Labor’s track record on these kinds of announcements is poor, to say the least. Anthony Albanese has spent much of the campaign claiming an existing $43 billion investment in housing, whereas in reality this funding either hasn’t been spent or, worse, has been spent paying states for things they were doing anyway. The net result is that after three years, the Government’s housing policies have yet to deliver a single additional new home.

At first glance, Labor’s plan to spend $10 billion for 100,000 homes seems reasonable, but it falls apart quickly once you get under the hood:

  • This is only $100,000 per home, whereas the latest ABS data shows the average cost to build a residential dwelling is around $450,000. It’s much higher in capital cities.
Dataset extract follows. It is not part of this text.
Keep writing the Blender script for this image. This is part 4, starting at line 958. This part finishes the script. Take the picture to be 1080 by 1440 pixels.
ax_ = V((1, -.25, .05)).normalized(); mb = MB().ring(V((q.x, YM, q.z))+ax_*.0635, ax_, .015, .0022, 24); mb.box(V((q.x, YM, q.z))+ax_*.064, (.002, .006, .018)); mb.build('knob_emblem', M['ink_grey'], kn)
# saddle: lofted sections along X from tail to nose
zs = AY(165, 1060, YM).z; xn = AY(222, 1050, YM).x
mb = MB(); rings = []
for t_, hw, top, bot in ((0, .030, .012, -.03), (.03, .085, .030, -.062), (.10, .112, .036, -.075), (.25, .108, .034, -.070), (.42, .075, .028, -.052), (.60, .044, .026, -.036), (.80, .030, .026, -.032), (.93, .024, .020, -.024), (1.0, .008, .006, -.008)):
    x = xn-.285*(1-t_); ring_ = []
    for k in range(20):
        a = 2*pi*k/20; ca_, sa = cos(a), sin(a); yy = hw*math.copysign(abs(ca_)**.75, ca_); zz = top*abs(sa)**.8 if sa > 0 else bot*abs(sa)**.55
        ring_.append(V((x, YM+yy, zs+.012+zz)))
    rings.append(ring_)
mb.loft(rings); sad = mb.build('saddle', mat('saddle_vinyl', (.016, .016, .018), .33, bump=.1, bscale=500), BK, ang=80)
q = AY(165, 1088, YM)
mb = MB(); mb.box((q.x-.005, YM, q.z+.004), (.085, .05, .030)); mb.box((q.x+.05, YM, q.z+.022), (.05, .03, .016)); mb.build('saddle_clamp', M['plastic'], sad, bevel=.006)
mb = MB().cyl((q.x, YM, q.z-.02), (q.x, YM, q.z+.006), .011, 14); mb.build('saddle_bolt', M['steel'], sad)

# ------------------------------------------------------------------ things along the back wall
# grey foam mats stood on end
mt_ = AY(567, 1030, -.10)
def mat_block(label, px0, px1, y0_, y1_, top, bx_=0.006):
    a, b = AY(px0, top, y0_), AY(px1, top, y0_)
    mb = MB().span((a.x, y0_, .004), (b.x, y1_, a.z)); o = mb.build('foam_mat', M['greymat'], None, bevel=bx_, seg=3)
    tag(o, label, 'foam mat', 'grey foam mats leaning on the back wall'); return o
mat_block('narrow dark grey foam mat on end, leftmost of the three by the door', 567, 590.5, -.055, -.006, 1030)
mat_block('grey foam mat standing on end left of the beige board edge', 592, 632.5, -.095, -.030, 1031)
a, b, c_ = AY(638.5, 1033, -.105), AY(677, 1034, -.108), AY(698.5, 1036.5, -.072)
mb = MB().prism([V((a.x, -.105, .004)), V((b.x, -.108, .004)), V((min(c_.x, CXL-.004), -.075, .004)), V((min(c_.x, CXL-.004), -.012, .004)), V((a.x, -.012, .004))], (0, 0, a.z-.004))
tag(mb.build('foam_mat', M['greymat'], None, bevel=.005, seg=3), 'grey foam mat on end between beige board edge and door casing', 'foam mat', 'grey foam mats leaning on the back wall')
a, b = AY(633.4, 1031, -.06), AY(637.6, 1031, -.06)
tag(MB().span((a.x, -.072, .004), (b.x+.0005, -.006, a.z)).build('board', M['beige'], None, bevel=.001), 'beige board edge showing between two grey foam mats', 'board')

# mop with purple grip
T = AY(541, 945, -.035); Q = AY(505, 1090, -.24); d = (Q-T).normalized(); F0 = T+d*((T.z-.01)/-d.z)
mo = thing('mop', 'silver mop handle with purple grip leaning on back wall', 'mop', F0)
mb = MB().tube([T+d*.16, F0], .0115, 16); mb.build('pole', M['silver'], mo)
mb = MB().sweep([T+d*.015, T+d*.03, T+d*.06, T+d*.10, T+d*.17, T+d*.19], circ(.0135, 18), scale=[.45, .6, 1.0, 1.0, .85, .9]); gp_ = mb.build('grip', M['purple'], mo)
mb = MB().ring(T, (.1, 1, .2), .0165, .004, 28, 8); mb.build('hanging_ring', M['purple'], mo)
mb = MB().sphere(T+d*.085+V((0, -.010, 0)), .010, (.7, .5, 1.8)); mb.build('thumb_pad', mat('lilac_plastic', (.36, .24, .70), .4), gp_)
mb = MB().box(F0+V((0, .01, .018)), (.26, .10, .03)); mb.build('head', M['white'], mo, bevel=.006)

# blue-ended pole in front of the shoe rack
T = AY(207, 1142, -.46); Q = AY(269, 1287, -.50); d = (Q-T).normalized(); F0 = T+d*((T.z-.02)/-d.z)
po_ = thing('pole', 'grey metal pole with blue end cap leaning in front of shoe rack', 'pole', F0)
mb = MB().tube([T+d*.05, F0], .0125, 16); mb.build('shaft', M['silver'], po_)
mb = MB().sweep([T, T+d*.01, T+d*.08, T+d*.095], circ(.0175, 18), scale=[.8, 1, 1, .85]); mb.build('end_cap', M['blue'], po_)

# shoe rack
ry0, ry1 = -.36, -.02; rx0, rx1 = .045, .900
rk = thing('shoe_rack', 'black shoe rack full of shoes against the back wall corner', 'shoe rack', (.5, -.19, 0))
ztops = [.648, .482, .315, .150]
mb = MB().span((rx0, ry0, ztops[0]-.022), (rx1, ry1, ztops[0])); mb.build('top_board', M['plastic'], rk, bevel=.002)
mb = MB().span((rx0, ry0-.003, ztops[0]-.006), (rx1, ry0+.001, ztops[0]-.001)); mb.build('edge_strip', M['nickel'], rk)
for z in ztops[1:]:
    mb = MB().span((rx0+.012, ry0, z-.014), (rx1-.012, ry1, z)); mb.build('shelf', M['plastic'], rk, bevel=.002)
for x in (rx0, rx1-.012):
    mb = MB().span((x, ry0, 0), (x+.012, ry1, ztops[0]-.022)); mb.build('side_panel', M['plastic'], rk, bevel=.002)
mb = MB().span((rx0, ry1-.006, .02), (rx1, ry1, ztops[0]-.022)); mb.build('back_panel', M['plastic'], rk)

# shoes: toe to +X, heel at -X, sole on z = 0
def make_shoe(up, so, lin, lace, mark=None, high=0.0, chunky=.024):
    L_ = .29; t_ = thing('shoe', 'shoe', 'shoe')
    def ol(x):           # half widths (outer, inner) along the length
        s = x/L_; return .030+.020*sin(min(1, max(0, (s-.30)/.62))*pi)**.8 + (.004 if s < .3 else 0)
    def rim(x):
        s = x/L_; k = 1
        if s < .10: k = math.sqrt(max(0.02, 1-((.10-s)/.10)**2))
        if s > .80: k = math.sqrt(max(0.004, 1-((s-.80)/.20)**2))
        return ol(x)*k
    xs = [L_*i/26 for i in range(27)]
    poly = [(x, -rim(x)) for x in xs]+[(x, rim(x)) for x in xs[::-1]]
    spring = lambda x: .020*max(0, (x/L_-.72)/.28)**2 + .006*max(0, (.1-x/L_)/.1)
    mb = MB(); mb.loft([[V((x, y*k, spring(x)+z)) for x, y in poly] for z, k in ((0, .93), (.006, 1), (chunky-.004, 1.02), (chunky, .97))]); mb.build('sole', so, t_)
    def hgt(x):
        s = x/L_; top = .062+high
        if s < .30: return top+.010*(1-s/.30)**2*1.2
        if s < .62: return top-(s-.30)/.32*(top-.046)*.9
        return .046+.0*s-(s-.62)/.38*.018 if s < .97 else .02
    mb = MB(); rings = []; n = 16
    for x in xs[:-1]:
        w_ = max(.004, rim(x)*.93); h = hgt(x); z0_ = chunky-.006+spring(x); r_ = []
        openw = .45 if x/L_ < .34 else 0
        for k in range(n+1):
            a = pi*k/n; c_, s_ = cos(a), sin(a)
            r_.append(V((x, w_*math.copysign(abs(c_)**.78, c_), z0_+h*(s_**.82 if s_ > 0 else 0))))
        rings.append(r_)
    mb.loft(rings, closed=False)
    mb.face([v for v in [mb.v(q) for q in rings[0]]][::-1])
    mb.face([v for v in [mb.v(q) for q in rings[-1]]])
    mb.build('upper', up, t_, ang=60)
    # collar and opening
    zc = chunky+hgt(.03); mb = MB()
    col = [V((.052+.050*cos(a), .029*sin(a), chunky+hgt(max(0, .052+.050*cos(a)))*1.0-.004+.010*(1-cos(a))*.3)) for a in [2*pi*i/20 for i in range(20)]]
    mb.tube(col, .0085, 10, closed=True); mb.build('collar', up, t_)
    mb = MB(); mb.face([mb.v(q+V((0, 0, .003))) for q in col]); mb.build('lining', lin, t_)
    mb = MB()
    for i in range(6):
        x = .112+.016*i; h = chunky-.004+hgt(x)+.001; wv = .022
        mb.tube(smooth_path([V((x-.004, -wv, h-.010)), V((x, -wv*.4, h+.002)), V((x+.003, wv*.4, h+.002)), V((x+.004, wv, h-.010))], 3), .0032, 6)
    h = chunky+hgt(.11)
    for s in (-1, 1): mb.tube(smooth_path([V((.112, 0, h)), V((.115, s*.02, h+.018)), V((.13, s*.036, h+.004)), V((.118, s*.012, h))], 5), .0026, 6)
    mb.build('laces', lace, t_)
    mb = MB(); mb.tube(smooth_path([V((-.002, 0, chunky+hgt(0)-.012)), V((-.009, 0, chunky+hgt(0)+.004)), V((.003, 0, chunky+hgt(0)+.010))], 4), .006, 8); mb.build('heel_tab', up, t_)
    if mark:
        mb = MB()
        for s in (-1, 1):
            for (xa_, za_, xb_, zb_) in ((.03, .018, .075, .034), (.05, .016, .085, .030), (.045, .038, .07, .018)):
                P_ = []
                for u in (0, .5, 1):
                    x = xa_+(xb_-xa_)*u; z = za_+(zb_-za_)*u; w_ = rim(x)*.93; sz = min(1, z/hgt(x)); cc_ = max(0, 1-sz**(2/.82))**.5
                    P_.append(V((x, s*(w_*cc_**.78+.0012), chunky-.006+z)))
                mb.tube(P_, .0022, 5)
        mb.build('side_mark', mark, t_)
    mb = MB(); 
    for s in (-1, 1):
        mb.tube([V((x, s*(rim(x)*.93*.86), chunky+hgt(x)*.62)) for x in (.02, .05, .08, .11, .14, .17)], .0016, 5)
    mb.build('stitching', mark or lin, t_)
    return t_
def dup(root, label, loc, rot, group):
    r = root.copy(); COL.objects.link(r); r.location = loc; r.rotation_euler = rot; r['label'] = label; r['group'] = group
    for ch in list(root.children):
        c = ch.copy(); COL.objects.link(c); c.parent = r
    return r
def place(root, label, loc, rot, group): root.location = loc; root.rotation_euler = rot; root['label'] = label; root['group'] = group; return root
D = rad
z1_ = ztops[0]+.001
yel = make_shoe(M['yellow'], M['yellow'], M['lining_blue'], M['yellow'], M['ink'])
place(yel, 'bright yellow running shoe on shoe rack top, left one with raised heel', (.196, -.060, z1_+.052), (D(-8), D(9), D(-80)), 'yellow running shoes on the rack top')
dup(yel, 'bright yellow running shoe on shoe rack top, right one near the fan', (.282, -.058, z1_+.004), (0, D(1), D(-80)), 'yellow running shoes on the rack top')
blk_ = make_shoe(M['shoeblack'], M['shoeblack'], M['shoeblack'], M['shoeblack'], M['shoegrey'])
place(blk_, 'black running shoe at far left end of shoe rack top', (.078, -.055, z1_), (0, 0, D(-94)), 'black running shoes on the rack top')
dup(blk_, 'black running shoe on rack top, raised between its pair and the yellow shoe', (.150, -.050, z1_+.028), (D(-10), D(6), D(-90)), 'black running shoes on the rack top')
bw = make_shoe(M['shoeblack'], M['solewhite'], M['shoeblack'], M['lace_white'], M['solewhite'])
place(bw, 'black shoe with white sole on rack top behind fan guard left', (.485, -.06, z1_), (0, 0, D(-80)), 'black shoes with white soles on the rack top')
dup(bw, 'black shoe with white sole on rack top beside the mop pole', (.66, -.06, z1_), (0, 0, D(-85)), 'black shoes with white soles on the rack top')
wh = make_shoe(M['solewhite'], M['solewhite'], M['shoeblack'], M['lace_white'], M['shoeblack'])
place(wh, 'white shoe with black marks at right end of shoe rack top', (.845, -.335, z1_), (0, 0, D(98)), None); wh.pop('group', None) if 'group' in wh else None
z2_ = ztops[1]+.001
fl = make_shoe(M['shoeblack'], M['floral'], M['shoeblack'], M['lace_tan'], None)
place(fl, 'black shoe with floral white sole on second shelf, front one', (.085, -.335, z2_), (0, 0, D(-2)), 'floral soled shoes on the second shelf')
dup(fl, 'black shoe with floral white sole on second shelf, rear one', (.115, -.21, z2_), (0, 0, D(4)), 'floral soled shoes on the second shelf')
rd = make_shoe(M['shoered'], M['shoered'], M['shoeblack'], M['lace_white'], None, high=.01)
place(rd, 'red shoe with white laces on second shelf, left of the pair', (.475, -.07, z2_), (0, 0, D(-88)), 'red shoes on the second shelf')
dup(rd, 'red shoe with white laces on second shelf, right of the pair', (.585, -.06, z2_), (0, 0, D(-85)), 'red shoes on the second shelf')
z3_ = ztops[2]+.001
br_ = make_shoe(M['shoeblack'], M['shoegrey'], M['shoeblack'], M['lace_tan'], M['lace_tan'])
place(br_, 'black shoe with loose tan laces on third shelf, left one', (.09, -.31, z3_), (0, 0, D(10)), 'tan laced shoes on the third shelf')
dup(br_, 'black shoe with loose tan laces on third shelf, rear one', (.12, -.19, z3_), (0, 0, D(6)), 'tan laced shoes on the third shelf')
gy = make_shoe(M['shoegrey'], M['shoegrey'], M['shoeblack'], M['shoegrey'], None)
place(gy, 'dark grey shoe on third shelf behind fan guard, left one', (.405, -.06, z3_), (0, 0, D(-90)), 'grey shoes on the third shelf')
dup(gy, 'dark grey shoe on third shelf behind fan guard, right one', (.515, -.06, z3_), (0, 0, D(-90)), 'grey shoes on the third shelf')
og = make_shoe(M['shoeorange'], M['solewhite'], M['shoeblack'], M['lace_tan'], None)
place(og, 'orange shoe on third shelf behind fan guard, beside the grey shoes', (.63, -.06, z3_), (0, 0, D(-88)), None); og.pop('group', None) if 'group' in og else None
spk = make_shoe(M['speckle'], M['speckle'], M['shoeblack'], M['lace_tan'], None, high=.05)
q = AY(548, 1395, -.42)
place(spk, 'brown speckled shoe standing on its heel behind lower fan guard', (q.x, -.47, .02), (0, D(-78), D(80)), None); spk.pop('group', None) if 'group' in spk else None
  • Only 20% of funding is grants, with the remaining $8 billion in low interest loans. How loans to state governments, which are perfectly capable of borrowing their own money, will help build 100,000 homes is left unexplained.

  • Of the $2 billion in grants, only $600 million is committed in the next four years. At an average cost of $450,000 a home, this would fund 335 homes a year, or 2 per electorate.

Anthony Albanese has yet to explain how this poor excuse for a plan is meant to deliver 100,000 homes, given the Government’s track record of zero delivery in this space. 

This is a policy in search of a headline, not an outcome. If Labor is successful at this election, expect to hear stories in three years of how Labor’s first home buyer fund paid billions to the states for homes that were already being built, and actually delivered no new additional homes.

Hopefully this policy gets the scrutiny it deserves well before polling day.